In any event, Mankato scored on a power play five minutes later, and the teams skated to a 1-1 tie after 65 minutes – this was before post-overtime shootouts were a thing.

UAA beat the Mavericks 4-2 the following night. Simon assisted on Klage Kaebel’s empty-net goal to seal victory in the final minute. That Simon was on the ice helping protect a one-goal lead in the final minute was a measure of coach Dean Talafous’ trust in him.

The Mavericks got their revenge in the playoffs, sweeping UAA, 2-1 in OT and 3-2, to end the Seawolves’ season at 15-18-3. (Mankato’s eventual game-winning goal in the finale came from none other than Josh Kern of Anchorage – there’s always another Alaska angle, folks.)

Simon went on to captain the Seawolves as a senior.

He wore No. 3, an unusual number for a forward – low, single-digit numbers usually go to defensemen. Long story short: His mother liked the name, Trinity, of a girl Simon knew as a young teenager in Elk River, Minn. When Simon’s mother, Carolyn, died unexpectedly from a brain aneurysm and his older sister, Rhonda, went into early labor a day later, his sister named her daughter Triniti. And Simon began wearing No. 3 – like The Holy Trinity – to honor his mother and his faith.

After his playing career, Simon sandwiched eight seasons coaching in the U.S. Hockey League – he led his old club, the Des Moines Buccaneers, to a league title, just as he had as a player, and was named General Manager of the Year – around two seasons as a UAA assistant coach under Dave Shyiak. He got out of the hockey business, but he remained in Alaska.
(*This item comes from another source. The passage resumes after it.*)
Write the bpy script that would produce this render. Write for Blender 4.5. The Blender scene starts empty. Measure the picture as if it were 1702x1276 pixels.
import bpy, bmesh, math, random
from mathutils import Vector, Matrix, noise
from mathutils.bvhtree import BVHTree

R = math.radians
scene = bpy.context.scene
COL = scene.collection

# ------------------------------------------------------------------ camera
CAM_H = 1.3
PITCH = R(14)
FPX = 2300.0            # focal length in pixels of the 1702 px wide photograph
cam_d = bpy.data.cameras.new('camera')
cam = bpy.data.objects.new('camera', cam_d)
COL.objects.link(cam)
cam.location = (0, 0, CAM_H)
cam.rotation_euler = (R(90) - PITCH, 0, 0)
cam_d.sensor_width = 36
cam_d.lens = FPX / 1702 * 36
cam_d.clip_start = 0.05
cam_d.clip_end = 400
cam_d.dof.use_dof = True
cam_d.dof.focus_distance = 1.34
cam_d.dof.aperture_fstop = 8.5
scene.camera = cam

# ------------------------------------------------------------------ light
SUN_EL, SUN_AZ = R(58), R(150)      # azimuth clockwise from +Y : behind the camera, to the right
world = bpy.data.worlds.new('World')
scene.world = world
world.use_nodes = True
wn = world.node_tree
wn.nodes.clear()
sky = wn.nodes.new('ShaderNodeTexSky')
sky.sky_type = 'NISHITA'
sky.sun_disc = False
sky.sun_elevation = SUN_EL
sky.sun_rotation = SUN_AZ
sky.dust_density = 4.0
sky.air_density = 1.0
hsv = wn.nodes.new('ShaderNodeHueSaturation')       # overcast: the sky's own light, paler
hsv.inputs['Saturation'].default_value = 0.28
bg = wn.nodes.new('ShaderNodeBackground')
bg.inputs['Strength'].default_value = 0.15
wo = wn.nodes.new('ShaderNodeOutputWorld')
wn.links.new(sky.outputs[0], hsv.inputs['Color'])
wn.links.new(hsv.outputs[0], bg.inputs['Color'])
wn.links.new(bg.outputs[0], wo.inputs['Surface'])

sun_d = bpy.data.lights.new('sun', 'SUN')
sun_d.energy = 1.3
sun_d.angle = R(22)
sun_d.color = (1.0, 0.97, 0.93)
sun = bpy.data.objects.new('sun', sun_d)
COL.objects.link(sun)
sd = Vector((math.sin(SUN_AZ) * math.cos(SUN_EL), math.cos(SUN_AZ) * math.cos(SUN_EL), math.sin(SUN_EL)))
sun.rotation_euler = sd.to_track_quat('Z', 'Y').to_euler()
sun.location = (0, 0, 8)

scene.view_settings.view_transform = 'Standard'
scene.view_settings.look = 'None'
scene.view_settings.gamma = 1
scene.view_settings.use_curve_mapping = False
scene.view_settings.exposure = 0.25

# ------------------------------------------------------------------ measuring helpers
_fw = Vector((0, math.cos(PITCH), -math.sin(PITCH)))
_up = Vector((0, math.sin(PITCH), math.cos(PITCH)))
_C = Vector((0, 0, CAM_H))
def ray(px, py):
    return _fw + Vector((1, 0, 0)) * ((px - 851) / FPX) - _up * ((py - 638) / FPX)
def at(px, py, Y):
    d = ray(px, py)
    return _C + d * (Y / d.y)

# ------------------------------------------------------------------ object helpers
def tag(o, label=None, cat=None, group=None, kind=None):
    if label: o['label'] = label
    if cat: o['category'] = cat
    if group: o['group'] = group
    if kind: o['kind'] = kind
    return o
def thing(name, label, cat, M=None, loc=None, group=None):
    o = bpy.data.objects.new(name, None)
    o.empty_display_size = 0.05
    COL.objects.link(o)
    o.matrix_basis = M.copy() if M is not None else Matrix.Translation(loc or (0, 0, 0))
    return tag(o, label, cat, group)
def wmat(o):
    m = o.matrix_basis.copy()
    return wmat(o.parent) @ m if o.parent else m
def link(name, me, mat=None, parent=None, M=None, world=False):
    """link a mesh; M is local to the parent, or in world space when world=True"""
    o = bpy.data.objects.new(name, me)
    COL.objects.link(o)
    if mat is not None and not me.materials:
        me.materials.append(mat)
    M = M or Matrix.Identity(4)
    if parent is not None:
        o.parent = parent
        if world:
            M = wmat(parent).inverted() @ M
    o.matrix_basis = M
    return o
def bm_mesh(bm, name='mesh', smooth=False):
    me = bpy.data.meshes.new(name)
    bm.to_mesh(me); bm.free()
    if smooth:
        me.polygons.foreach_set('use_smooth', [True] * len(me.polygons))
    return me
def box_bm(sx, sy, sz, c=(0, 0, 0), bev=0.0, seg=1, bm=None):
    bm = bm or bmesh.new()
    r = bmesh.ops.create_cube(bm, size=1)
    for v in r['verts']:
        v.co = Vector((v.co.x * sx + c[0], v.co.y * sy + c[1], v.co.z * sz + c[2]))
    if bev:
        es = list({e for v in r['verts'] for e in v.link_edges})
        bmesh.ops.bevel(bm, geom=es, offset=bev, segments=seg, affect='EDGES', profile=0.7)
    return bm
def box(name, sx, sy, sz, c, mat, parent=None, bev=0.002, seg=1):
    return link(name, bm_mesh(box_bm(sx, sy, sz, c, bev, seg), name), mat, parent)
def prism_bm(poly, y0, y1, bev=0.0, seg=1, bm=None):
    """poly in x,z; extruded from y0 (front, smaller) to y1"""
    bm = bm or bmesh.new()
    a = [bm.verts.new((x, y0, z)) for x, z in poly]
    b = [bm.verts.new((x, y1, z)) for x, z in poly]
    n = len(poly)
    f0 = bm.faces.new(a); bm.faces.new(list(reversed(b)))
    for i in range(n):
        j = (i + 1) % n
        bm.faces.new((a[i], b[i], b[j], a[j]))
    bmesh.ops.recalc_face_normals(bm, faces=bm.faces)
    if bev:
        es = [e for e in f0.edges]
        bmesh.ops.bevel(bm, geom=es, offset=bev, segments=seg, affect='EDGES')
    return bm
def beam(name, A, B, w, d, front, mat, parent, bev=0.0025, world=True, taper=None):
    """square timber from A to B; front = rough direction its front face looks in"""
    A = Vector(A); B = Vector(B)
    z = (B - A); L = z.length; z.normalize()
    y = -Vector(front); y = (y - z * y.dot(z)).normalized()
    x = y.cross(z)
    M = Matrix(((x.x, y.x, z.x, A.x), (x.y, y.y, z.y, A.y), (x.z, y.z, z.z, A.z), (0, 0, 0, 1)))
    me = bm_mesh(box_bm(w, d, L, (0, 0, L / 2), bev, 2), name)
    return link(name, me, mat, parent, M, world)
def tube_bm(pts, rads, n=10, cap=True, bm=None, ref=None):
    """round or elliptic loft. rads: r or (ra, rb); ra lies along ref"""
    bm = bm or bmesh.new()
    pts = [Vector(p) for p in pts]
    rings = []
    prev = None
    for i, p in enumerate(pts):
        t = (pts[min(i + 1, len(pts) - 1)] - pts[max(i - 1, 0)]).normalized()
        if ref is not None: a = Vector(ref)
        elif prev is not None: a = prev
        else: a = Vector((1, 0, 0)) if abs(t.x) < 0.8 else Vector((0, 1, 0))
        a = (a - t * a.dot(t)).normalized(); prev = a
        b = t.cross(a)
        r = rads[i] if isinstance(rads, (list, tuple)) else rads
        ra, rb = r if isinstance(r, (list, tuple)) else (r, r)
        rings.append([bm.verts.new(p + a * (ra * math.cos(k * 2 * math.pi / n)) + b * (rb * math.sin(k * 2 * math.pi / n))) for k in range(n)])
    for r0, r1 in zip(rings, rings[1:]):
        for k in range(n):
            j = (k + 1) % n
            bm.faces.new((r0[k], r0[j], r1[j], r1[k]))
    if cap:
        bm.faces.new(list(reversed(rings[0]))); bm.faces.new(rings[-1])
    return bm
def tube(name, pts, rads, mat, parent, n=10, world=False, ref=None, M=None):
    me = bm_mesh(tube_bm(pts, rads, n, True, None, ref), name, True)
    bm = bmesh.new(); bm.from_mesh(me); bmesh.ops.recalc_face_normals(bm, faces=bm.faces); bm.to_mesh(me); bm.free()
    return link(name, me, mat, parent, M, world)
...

These days, Simon lives with his wife, Lorali, and their two dogs, golden retriever Ulu and mini dachshund Tulip, in the Valley, where he is health, safety and environmental manager for Matanuska Telecom Association.

He plays old man’s hockey a couple nights a week.

But, at 47, he probably doesn’t sweat it if the Zamboni operator goes a little heavy on the water.